WHAT THE TASK ASKS ->
Copy out precisely the lines beginning at the line that contains "What Blender Python" and ending at the line that contains "from mathutils import Vector, Matrix, noise", including both.
^^^^
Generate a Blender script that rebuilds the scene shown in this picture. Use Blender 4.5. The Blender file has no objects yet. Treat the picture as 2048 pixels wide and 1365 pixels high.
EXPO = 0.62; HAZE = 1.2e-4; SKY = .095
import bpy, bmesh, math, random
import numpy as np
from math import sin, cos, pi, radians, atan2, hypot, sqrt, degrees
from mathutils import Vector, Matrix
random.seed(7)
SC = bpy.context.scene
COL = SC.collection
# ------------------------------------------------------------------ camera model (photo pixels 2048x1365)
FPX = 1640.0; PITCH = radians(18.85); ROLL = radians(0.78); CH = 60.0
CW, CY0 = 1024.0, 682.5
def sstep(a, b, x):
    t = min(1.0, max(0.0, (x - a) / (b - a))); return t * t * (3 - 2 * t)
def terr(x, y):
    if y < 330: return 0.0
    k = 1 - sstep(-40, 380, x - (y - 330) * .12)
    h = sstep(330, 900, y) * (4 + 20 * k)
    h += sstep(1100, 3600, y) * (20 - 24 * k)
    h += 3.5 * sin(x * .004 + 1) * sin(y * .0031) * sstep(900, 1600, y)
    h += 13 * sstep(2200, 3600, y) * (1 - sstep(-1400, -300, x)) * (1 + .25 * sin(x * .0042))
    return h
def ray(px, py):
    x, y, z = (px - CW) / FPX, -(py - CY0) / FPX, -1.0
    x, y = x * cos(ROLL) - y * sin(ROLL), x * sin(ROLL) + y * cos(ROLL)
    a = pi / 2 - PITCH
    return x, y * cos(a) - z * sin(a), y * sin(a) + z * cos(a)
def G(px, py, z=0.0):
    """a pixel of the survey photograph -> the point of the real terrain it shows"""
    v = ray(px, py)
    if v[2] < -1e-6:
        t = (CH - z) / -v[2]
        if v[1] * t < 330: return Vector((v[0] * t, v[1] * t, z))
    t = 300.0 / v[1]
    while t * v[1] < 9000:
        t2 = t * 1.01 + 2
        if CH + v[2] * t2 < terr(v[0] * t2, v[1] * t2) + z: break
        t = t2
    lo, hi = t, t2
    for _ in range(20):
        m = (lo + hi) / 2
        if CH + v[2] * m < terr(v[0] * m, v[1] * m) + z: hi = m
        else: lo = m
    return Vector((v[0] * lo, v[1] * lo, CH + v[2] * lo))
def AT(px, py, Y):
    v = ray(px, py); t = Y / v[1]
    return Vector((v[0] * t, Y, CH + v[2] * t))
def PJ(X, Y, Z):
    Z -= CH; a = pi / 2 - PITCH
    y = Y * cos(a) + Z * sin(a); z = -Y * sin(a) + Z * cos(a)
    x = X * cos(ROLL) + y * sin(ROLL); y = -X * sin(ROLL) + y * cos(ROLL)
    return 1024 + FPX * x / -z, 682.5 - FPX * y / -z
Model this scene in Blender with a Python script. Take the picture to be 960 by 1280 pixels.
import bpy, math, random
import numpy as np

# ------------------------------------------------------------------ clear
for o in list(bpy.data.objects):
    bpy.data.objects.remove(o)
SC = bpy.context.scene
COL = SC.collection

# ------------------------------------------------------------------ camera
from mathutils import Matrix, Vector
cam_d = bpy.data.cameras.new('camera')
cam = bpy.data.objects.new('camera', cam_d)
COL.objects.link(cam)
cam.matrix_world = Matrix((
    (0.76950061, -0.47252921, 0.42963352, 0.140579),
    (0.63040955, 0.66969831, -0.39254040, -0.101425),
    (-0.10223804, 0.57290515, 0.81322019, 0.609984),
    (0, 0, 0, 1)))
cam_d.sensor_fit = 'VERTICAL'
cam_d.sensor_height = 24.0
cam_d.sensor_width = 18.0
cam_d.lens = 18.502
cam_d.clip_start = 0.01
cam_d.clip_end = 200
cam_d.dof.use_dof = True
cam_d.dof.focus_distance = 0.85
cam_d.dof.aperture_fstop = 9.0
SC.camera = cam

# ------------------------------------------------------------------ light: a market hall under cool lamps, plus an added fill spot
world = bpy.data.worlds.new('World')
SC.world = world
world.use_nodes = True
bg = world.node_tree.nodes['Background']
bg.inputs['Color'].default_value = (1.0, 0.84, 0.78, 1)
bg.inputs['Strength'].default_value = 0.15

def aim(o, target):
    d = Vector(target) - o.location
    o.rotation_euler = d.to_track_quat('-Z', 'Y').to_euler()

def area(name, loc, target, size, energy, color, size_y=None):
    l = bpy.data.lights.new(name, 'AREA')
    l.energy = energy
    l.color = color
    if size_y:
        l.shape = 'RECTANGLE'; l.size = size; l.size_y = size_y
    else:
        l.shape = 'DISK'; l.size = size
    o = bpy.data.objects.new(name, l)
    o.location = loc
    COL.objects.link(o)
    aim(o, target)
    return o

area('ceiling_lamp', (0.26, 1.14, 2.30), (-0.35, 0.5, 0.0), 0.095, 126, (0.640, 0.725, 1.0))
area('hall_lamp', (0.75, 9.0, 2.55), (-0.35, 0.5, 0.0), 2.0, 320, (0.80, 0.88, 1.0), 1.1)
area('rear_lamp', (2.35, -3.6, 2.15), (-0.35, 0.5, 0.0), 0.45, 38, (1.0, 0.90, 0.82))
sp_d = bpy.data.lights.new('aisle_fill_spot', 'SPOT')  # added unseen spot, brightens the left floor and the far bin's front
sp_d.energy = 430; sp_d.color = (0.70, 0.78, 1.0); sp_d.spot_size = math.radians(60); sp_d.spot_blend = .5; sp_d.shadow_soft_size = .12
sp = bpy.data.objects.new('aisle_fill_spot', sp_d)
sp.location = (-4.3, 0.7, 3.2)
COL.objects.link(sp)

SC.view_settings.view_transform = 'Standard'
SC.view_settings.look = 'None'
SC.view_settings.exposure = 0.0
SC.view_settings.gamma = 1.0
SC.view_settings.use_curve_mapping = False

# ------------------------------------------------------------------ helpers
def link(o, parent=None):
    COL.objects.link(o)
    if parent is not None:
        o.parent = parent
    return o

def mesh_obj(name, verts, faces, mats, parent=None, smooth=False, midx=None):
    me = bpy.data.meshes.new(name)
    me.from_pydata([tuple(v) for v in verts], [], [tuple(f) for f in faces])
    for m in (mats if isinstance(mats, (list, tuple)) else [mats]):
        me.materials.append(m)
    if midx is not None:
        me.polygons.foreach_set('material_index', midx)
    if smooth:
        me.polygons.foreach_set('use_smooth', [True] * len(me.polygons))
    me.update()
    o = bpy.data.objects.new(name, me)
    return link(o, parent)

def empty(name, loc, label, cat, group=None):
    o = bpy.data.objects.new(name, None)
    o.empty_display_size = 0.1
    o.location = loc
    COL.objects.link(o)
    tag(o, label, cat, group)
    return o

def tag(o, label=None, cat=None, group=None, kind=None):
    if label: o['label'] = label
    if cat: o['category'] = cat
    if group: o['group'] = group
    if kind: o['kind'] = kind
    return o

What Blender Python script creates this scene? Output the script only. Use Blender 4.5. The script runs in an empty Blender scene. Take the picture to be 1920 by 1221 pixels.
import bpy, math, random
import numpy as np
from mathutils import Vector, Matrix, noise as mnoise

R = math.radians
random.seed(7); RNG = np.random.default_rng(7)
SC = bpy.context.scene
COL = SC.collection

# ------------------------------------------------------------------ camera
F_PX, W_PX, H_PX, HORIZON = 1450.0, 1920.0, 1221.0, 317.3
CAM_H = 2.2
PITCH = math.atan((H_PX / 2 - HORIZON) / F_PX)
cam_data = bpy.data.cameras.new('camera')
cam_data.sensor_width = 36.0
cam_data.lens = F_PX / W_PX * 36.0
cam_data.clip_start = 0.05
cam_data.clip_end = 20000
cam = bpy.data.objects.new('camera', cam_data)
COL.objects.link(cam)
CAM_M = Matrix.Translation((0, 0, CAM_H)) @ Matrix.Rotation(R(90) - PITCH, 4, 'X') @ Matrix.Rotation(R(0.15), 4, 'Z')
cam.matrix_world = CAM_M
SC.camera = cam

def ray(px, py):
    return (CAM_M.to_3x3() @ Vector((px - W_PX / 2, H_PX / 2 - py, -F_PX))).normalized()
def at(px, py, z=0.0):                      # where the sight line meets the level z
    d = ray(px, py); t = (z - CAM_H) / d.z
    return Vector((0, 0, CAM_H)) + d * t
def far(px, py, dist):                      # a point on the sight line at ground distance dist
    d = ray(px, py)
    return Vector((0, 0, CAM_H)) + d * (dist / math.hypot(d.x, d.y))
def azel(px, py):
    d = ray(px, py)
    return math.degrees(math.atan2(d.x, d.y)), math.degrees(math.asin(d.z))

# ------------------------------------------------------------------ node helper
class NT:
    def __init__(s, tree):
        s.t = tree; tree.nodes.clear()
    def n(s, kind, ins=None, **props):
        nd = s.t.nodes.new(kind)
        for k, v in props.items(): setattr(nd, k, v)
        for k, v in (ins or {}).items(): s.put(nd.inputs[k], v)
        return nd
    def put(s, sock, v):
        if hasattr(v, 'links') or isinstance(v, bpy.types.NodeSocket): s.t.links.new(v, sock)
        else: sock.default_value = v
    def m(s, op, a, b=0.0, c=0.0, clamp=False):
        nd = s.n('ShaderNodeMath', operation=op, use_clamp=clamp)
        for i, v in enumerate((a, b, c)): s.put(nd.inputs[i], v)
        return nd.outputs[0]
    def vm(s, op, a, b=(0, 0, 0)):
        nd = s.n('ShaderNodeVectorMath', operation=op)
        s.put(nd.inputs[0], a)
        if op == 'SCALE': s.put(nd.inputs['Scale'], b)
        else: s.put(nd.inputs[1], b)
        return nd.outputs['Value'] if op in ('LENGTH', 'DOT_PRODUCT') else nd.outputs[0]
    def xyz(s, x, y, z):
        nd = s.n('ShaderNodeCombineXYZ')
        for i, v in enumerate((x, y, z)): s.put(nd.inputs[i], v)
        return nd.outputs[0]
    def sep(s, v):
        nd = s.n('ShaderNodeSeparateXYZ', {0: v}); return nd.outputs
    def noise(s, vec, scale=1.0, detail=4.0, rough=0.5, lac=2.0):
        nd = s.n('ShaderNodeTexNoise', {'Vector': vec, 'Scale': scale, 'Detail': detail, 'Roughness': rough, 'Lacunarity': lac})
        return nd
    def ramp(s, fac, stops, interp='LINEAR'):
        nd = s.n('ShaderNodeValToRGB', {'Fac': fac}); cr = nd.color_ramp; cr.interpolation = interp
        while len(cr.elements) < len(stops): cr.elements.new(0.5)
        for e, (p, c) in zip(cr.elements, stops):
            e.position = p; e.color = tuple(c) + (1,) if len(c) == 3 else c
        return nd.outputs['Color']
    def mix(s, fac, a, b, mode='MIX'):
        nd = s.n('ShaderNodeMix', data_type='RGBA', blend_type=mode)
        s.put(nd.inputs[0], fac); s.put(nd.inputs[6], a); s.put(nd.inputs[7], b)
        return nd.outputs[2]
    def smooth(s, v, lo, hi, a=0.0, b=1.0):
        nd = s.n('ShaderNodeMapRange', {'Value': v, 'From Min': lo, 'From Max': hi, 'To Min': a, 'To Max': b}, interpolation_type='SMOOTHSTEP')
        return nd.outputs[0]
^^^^
RESPONSE ->
What Blender Python script creates this scene? Output the script only. Use Blender 4.5. The script runs in an empty Blender scene. Take the picture to be 1920 by 1221 pixels.
import bpy, math, random
import numpy as np
from mathutils import Vector, Matrix, noise as mnoise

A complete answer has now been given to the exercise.